▶

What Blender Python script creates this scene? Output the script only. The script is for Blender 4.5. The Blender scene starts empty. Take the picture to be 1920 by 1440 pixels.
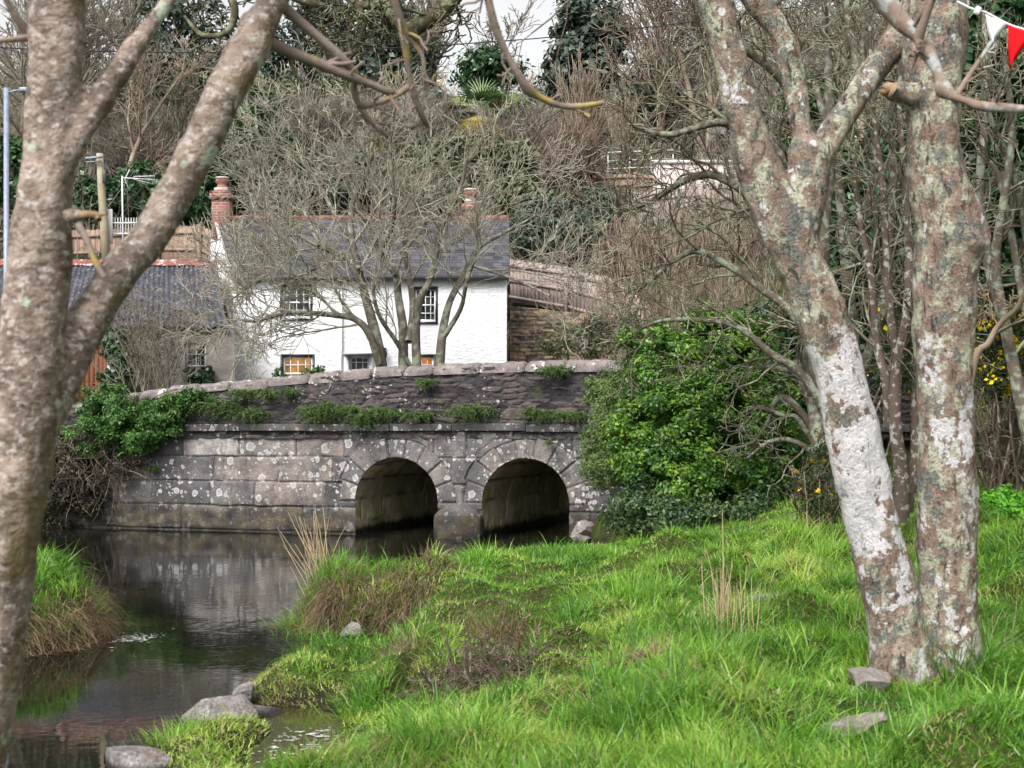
import bpy, bmesh, math, random
import numpy as np
from mathutils import Vector, Matrix

# ------------------------------------------------------------------ camera, sky, sun, exposure
SC = bpy.context.scene
F = 2600.0          # focal length in photo pixels (photo 1920 wide)
CH = 1.8            # camera height above the water (z = 0)
HY = 800.0          # photo row of the horizon
cam = bpy.data.cameras.new("camera")
cam.sensor_width = 36.0
cam.lens = F / 1920 * 36.0
cam.shift_y = (HY - 720) / 1920
cam.clip_start = 0.05
cam.clip_end = 2000
cam.dof.use_dof = True
cam.dof.focus_distance = 25.0
cam.dof.aperture_fstop = 6.0
camo = bpy.data.objects.new("camera", cam)
SC.collection.objects.link(camo)
camo.location = (0, 0, CH)
camo.rotation_euler = (math.radians(90), 0, 0)
SC.camera = camo

SUN_EL, SUN_AZ = 46.0, 208.0     # azimuth clockwise from the view direction: behind the camera, from the left
wd = bpy.data.worlds.new("World"); SC.world = wd; wd.use_nodes = True
wn = wd.node_tree; bg = wn.nodes["Background"]
sky = wn.nodes.new("ShaderNodeTexSky"); sky.sky_type = 'NISHITA'; sky.sun_disc = False
sky.sun_elevation = math.radians(SUN_EL); sky.sun_rotation = math.radians(SUN_AZ)
sky.air_density = 1.0; sky.dust_density = 4.0; sky.ozone_density = 1.0
hs = wn.nodes.new("ShaderNodeHueSaturation"); hs.inputs['Saturation'].default_value = 0.06
wn.links.new(sky.outputs[0], hs.inputs['Color'])
wn.links.new(hs.outputs[0], bg.inputs['Color'])
bg.inputs['Strength'].default_value = 0.095
sl = bpy.data.lights.new("sun", 'SUN'); sl.energy = 1.5; sl.angle = math.radians(30); sl.color = (1.0, 0.95, 0.88)
so = bpy.data.objects.new("sun", sl); SC.collection.objects.link(so)
_az = math.radians(SUN_AZ); _el = math.radians(SUN_EL)
sdir = Vector((math.sin(_az) * math.cos(_el), math.cos(_az) * math.cos(_el), math.sin(_el)))
so.rotation_euler = sdir.to_track_quat('Z', 'Y').to_euler()
SC.view_settings.view_transform = 'Standard'
SC.view_settings.look = 'None'
SC.view_settings.exposure = 1.42
SC.view_settings.gamma = 1.0
SC.render.film_transparent = False
try:
    SC.cycles.max_bounces = 6; SC.cycles.diffuse_bounces = 4; SC.cycles.transmission_bounces = 4
except Exception:
    pass

# ------------------------------------------------------------------ helpers
def P(px, py, D):
    return np.array(((px - 960) / F * D, D, CH - (py - HY) / F * D))

BASE = {}
def tag(o, label=None, cat=None, group=None, kind=None):
    if label: o["label"] = label
    if cat: o["category"] = cat
    if group: o["group"] = group
    if kind: o["kind"] = kind
    return o

def thing(name, label, cat, loc, group=None):
    o = bpy.data.objects.new(name, None); SC.collection.objects.link(o)
    o.location = loc; o.empty_display_size = 0.2
    BASE[o] = np.array(loc, float)
    return tag(o, label, cat, group)

def make(name, V, Fs, mat, parent=None, base=None, smooth=True, attrs=None):
    """one mesh object; V in world space; Fs an (m,k) array or a list of such arrays or a list of index lists"""
    V = np.asarray(V, float).reshape(-1, 3)
    b = BASE[parent] if parent is not None else (np.array(base, float) if base is not None else np.zeros(3))
    me = bpy.data.meshes.new(name)
    if isinstance(Fs, np.ndarray): Fs = [Fs]
    Fs = [f for f in Fs if len(f)]
    if Fs and isinstance(Fs[0], np.ndarray):
        li = np.concatenate([f.ravel() for f in Fs]).astype(np.int32)
        lt = np.concatenate([np.full(len(f), f.shape[1], np.int32) for f in Fs])
    else:
        li = np.array([i for f in Fs for i in f], np.int32)
        lt = np.array([len(f) for f in Fs], np.int32)
    ls = np.concatenate(([0], np.cumsum(lt)[:-1])).astype(np.int32)
    me.vertices.add(len(V)); me.vertices.foreach_set("co", (V - b).astype(np.float32).ravel())
    me.loops.add(len(li)); me.loops.foreach_set("vertex_index", li)
    me.polygons.add(len(lt)); me.polygons.foreach_set("loop_start", ls)
    if smooth: me.polygons.foreach_set("use_smooth", np.ones(len(lt), bool))
    me.update(calc_edges=True)
    if attrs:
        for k, a in attrs.items():
            at = me.attributes.new(k, 'FLOAT', 'POINT')
            at.data.foreach_set("value", np.asarray(a, np.float32))
    if mat is not None: me.materials.append(mat)
    o = bpy.data.objects.new(name, me); SC.collection.objects.link(o)
    if parent is not None: o.parent = parent
    else: o.location = b
    BASE[o] = b
    return o

class MB:
    """collects polygons of several shapes into one mesh"""
    def __init__(s): s.v = []; s.f = []
    def poly(s, pts):
        n = len(s.v); s.v += [tuple(p) for p in pts]; s.f.append(list(range(n, n + len(pts))))
    def box(s, c, h, ux=(1, 0, 0), uy=(0, 1, 0), uz=(0, 0, 1)):
        c = np.array(c, float); ux = np.array(ux, float) * h[0]; uy = np.array(uy, float) * h[1]; uz = np.array(uz, float) * h[2]
        n = len(s.v)
        for k in ((-1,-1,-1),(1,-1,-1),(1,1,-1),(-1,1,-1),(-1,-1,1),(1,-1,1),(1,1,1),(-1,1,1)):
            s.v.append(tuple(c + ux*k[0] + uy*k[1] + uz*k[2]))
        s.f += [[n+i for i in q] for q in ((3,2,1,0),(4,5,6,7),(0,1,5,4),(1,2,6,5),(2,3,7,6),(3,0,4,7))]
    def bb(s, x0, x1, y0, y1, z0, z1):
        s.box(((x0+x1)/2, (y0+y1)/2, (z0+z1)/2), ((x1-x0)/2, (y1-y0)/2, (z1-z0)/2))
    def bar(s, a, b, w, h, up=(0, 0, 1)):
        a = np.array(a, float); b = np.array(b, float); d = b - a; L = np.linalg.norm(d); d /= L
        u = np.cross(d, up); u /= np.linalg.norm(u); v = np.cross(u, d)
        s.box((a + b) / 2, (L / 2, w / 2, h / 2), d, u, v)
    def tube(s, pts, rad, n=8, cap=True):
        pts = [np.array(p, float) for p in pts]
        if np.isscalar(rad): rad = [rad] * len(pts)
        V, Fq = tubes([(np.array(pts), np.array(rad))], n)
        o = len(s.v); s.v += [tuple(v) for v in V]; s.f += [[int(i) + o for i in q] for q in Fq]
        if cap:
            s.f.append([o + i for i in range(n)][::-1]); m = len(V) - n
            s.f.append([o + m + i for i in range(n)])
    def build(s, name, mat, parent=None, base=None, smooth=False, bevel=0.0, seg=2):
        o = make(name, np.array(s.v), s.f, mat, parent, base, smooth)
        if bevel:
            m = o.modifiers.new("bevel", 'BEVEL'); m.width = bevel; m.segments = seg; m.limit_method = 'ANGLE'
        return o

def tubes(paths, sides=5):
    groups = {}
    for Pp, R in paths: groups.setdefault(len(Pp), []).append((Pp, R))
    Vs, Fs, off = [], [], 0
    a = np.arange(sides) * 2 * math.pi / sides
    ca, sa = np.cos(a), np.sin(a)
    for n, lst in groups.items():
        Pt = np.array([p for p, _ in lst], float); R = np.array([r for _, r in lst], float)
        k = len(lst)
        T = np.empty_like(Pt)
        T[:, 1:-1] = Pt[:, 2:] - Pt[:, :-2]; T[:, 0] = Pt[:, 1] - Pt[:, 0]; T[:, -1] = Pt[:, -1] - Pt[:, -2]
        T /= np.linalg.norm(T, axis=2, keepdims=True) + 1e-12
        m = np.abs(Pt[:, -1] - Pt[:, 0]); ref = np.zeros((k, 3)); ref[np.arange(k), m.argmin(1)] = 1
        U = np.cross(T, ref[:, None, :]); U /= np.linalg.norm(U, axis=2, keepdims=True) + 1e-9
        W = np.cross(T, U)
        ring = Pt[:, :, None, :] + R[:, :, None, None] * (U[:, :, None, :] * ca[None, None, :, None] + W[:, :, None, :] * sa[None, None, :, None])
        Vs.append(ring.reshape(-1, 3))
        i = np.arange(n - 1)[:, None] * sides + np.arange(sides)[None, :]
        j = np.arange(n - 1)[:, None] * sides + (np.arange(sides)[None, :] + 1) % sides
        q = np.stack([i, j, j + sides, i + sides], -1).reshape(-1, 4)
        q = (q[None] + (np.arange(k) * n * sides)[:, None, None] + off).reshape(-1, 4)
        Fs.append(q); off += k * n * sides
    return np.concatenate(Vs), np.concatenate(Fs)

def _hash(ix, iy, iz, seed):
    h = (ix * 374761393 + iy * 668265263 + iz * 2147483647 + seed * 1274126177) & 0xffffffff
    h = ((h ^ (h >> 13)) * 1274126177) & 0xffffffff
    h = ((h ^ (h >> 16)) * 2246822519) & 0xffffffff
    return (h ^ (h >> 15)).astype(np.float64) / 4294967295.0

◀

Begin at the first line of the material and copy each line exactly through the one containing "from mathutils import Vector, Matrix". Omit pictures.

COMPLETE OUTPUT:
What Blender Python script creates this scene? Output the script only. The script is for Blender 4.5. The Blender scene starts empty. Take the picture to be 1920 by 1440 pixels.
import bpy, bmesh, math, random
import numpy as np
from mathutils import Vector, Matrix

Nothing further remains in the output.